[TASK GOAL] Show all lines of the listing that hold the word "follow".

(Items listed in a dataset)
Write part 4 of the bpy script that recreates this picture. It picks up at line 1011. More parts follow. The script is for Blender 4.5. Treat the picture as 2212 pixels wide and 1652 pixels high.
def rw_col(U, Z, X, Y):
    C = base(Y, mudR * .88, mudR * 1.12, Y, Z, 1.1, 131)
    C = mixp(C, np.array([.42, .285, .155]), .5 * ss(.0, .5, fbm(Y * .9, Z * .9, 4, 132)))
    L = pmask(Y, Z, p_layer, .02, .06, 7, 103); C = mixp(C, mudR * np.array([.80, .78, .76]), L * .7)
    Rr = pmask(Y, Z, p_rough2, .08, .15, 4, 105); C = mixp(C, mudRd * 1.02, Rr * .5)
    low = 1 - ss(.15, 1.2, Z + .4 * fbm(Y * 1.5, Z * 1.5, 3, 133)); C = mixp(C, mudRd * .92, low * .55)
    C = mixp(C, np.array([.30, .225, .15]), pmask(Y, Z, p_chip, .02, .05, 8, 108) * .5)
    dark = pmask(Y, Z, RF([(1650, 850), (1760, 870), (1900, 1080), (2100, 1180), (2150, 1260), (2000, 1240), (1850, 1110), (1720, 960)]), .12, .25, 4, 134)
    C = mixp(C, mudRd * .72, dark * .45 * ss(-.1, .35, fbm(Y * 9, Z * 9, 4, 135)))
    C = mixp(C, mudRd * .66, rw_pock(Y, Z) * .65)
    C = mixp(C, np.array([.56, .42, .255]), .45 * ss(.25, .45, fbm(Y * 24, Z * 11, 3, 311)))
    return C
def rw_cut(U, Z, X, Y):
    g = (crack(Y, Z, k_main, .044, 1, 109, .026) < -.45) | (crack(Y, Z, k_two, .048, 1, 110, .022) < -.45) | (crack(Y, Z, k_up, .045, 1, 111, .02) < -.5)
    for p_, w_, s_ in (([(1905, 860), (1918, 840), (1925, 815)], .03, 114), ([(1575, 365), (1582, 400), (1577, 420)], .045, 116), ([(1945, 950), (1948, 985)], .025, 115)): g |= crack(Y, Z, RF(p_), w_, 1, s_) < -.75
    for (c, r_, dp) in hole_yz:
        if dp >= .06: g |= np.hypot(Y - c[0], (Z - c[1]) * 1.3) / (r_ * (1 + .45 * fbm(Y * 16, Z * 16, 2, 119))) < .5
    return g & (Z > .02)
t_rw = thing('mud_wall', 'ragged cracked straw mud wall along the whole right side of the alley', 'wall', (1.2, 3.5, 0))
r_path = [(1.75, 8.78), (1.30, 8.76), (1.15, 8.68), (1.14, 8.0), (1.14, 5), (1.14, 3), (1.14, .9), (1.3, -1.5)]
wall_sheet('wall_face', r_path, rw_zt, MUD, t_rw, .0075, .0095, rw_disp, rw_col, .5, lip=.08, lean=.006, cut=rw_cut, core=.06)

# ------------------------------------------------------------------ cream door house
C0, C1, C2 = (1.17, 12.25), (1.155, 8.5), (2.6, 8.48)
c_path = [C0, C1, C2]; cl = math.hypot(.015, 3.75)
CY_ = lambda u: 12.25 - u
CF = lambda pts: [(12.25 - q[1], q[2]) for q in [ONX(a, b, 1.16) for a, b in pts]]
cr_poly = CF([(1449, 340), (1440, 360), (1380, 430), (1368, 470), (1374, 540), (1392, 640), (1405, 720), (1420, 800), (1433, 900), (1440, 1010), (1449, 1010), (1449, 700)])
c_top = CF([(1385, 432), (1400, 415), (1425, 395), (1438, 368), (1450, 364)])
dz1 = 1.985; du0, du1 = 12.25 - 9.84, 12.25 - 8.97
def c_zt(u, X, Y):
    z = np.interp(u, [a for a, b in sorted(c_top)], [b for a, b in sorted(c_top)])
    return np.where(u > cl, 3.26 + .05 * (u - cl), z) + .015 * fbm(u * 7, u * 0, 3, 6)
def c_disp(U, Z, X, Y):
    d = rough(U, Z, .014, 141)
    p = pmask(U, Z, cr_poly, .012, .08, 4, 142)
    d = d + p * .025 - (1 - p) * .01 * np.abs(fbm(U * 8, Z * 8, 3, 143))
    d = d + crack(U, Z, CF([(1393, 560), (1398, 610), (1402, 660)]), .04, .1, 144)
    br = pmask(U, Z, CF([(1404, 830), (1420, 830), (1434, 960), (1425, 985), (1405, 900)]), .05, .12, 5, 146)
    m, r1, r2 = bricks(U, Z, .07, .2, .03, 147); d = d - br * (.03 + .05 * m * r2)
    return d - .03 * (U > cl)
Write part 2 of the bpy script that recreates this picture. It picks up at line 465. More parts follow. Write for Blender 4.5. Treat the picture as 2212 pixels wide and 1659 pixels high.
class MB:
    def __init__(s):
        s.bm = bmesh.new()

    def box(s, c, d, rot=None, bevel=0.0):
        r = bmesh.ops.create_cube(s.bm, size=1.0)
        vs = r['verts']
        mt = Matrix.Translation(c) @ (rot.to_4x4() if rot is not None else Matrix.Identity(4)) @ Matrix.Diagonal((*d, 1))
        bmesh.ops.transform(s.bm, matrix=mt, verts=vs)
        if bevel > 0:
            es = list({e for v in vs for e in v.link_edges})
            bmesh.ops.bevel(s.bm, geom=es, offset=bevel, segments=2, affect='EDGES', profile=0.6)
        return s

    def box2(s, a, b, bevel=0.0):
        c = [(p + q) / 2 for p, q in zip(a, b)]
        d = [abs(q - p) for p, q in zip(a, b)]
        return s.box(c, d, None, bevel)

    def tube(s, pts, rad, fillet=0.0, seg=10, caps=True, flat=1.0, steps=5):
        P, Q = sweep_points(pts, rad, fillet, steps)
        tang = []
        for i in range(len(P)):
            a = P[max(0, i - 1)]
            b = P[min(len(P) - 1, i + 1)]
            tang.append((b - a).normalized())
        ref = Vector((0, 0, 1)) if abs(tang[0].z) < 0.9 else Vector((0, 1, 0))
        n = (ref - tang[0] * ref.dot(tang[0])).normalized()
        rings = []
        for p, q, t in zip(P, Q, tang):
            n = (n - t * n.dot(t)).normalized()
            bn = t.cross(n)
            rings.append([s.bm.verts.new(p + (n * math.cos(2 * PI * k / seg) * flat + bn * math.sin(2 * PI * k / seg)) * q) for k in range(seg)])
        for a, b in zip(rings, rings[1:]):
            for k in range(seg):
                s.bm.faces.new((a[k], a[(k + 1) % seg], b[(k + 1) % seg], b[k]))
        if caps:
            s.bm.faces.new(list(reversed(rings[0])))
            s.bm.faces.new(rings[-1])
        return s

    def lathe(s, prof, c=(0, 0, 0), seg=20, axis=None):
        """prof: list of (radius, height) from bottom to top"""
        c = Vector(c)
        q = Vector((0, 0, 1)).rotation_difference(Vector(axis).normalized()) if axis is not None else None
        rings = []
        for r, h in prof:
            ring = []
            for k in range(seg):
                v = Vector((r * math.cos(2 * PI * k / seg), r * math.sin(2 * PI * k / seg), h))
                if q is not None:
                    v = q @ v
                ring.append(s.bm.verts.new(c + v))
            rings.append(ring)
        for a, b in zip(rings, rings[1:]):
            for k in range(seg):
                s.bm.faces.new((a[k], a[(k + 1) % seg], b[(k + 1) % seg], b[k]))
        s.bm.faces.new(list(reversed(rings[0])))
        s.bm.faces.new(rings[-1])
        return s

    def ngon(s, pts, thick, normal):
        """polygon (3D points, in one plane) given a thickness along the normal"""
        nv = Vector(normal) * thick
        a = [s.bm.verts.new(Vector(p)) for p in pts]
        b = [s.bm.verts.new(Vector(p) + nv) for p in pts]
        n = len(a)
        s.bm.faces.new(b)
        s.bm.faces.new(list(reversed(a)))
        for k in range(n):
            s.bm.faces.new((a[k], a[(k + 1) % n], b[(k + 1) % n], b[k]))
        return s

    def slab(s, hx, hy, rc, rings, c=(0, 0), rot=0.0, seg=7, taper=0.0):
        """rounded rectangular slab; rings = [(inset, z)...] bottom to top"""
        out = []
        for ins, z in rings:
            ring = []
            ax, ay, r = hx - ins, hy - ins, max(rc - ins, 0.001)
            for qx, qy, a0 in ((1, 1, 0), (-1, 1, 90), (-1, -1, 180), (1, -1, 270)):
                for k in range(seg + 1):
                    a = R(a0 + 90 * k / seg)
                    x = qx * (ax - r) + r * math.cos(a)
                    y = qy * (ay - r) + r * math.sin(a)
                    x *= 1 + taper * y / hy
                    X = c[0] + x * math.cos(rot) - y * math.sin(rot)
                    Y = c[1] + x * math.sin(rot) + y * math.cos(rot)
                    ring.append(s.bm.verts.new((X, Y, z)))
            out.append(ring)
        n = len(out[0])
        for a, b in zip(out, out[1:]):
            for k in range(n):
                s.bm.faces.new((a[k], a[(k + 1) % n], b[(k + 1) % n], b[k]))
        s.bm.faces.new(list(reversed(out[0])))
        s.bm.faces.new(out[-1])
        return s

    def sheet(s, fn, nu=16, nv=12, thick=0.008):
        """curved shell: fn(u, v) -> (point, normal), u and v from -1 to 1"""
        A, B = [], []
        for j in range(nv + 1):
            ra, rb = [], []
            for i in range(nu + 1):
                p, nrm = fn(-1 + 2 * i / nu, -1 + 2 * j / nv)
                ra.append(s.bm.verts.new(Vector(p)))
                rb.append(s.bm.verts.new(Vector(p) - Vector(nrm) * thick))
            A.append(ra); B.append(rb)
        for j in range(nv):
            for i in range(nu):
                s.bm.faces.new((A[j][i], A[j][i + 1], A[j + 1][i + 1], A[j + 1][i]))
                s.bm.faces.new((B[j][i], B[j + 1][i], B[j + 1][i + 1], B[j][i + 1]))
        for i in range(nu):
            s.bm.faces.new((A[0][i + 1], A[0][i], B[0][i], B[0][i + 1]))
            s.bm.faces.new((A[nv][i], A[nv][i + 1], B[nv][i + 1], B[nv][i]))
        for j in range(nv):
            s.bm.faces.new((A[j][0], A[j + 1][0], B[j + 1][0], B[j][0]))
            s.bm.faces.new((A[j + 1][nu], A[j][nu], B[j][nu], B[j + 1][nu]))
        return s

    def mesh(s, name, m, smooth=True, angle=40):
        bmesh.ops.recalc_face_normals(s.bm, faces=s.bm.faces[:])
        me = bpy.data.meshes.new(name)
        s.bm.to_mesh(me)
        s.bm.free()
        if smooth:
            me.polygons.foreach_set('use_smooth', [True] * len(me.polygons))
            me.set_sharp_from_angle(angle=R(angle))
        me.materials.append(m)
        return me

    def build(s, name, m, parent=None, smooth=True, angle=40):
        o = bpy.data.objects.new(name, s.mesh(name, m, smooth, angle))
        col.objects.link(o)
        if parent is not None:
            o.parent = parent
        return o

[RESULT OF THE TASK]
Write part 4 of the bpy script that recreates this picture. It picks up at line 1011. More parts follow. The script is for Blender 4.5. Treat the picture as 2212 pixels wide and 1652 pixels high.
Write part 2 of the bpy script that recreates this picture. It picks up at line 465. More parts follow. Write for Blender 4.5. Treat the picture as 2212 pixels wide and 1659 pixels high.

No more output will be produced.